The last thing the police officer said was in English, sort of.
“You, go easy in the boulevard.”
My brother nodded vigorously.
I continued looking vaguely out the windshield at the traffic passing by.
Like many teenagers in the 70s, we sometimes took Dad to work so we could use the car.
Work just happened to be in another country.
We lived in south San Diego. He managed an electronics assembly plant in Tijuana.
In short order, the handful of border crossing guards became familiar with the two teenagers heading north, from Mexico into the US, at 7 am. This, lest you miss the point, is an unusual travel situation, usually connected with nefarious goings-on.
The downtown cops never got the memo.
Talking about what we were going to do that day, my brother lost track of our speed.
Do not speed in Tijuana.

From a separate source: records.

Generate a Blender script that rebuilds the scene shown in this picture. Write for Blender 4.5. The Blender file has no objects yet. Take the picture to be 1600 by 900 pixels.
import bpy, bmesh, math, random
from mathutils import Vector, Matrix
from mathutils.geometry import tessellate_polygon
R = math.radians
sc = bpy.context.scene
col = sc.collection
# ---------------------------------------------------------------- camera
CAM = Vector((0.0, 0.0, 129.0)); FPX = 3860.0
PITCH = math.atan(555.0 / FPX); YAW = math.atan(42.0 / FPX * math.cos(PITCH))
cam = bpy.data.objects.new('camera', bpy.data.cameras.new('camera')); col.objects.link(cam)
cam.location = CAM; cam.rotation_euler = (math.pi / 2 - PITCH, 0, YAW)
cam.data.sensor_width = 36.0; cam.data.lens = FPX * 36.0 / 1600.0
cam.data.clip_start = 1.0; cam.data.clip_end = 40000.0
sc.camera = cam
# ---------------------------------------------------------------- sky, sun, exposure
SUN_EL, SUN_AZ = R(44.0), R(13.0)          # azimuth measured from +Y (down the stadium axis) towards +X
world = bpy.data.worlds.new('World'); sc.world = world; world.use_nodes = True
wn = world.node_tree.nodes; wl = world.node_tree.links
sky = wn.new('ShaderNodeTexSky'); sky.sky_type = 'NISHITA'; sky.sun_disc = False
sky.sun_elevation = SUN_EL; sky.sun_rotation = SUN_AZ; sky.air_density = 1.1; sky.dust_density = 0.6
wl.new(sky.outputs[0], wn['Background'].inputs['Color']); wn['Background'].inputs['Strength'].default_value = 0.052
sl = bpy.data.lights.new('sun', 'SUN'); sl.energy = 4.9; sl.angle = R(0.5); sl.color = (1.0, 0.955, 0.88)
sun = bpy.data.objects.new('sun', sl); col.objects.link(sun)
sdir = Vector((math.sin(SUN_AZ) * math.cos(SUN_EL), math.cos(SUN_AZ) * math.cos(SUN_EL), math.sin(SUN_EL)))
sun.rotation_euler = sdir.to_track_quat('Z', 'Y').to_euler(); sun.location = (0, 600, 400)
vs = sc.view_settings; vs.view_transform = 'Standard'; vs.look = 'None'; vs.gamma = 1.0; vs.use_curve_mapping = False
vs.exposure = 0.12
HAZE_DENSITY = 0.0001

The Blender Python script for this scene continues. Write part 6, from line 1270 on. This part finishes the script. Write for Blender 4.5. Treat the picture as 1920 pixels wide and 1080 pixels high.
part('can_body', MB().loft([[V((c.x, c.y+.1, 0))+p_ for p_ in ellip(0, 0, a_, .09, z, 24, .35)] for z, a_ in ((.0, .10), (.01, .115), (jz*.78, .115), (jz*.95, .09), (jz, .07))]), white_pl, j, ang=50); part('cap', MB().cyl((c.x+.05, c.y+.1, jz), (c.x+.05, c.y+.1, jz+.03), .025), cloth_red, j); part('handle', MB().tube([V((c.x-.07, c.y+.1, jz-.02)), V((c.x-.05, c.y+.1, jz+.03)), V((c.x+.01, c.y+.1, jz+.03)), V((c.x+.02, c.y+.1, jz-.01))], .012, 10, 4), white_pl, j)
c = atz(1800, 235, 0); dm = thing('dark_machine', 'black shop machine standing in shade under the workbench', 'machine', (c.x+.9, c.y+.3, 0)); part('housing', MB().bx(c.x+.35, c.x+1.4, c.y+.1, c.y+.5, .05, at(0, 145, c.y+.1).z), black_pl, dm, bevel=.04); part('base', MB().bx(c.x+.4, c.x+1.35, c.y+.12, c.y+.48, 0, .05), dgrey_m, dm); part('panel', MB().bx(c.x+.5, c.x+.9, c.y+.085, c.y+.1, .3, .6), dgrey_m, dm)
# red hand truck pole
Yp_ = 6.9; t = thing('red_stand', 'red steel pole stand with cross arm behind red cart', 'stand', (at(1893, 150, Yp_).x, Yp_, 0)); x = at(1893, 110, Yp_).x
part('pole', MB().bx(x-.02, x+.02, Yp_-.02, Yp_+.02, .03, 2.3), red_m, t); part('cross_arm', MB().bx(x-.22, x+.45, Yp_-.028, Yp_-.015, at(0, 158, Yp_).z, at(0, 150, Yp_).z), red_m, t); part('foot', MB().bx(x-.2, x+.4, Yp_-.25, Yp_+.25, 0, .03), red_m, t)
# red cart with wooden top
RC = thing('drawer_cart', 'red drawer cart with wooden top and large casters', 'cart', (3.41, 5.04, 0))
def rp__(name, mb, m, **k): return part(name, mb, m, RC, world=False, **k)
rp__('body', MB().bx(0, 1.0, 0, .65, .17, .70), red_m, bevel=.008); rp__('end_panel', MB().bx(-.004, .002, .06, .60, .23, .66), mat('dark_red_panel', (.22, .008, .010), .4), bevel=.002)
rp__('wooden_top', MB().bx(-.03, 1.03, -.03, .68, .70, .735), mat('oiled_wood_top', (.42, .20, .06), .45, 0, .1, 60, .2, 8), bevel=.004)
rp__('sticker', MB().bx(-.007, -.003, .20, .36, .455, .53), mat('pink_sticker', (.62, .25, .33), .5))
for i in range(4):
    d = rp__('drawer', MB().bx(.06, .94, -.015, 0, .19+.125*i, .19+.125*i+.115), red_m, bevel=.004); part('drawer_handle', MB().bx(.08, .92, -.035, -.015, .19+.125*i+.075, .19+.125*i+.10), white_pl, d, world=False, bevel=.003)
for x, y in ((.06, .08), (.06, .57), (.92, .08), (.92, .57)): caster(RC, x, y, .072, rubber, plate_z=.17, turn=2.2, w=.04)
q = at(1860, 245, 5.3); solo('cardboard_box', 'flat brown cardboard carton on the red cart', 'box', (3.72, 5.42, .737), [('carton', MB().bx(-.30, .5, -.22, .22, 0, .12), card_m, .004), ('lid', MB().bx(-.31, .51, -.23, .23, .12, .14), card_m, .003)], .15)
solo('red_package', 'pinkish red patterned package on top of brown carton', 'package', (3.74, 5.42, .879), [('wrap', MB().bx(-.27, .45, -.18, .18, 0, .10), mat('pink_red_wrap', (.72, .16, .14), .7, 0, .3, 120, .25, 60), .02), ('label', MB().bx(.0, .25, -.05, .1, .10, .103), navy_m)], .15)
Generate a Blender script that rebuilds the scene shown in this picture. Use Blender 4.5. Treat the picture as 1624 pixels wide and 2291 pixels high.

Especially not with California license plates. Most especially not if you’re young enough to look like a couple sailors from the Navy base heading north after a night of heaven knows what kinds of misbehavior.
The officer, leaning toward the window, spoke too quickly for me to understand. Okay, not really. Back then my Spanish was just fine.
My brother either knew less than I thought, or panicked. He kept looking at me, then at the officer.
I said, “Despacio.” It means “slow.” I mumbled it so only my brother could hear it. I thought if he got the officer to slow down, he could understand him.
I didn’t want to understand him.
My brother caught the word “license” so he took it out and gave it to the policeman, who turned it over, frowning; frowning, in fact, a great big Mexican police officer frown. He handed it back, pointed up the street, and said something else my brother didn’t understand.
Through the whole conversation he kept saying “Despacio?” like it was a question, and the officer was saying yes, you should have been driving slower.
After a routine not nearly as amusing as “Who’s On First?” the officer finally sighed, shoulders slumped, and said, “You, go easy in the boulevard.”
More vigorous nodding. Lots of it.
He went to his car and left. We didn’t move until after he’d passed us.
“Why did he look at the back of my license?” my brother asked.
“That’s where you’re supposed to tuck the bribe.” I have no idea why I knew more about the seamy underside of Tijuana than he did. I wasn’t even old enough to drive. I was just riding along, fer cryin’ out loud.
“Oh.”
After a moment’s silence, he was still curious. “What was that last thing he said, when he was pointing?”
I was rigid, still looking straight ahead.
“He wanted us to follow him to the jail. Dad says if you can’t pay the speeding ticket, they take your car and sell it. And you go to jail.”
Maybe things have changed these days, I don’t know, but in 1974, the Tijuana jail was famous for being a place nobody wanted to be, ever, even briefly, not that, per the rumors, anyone was ever there briefly.
I kept my eyes straight ahead, and we went easy in the boulevard.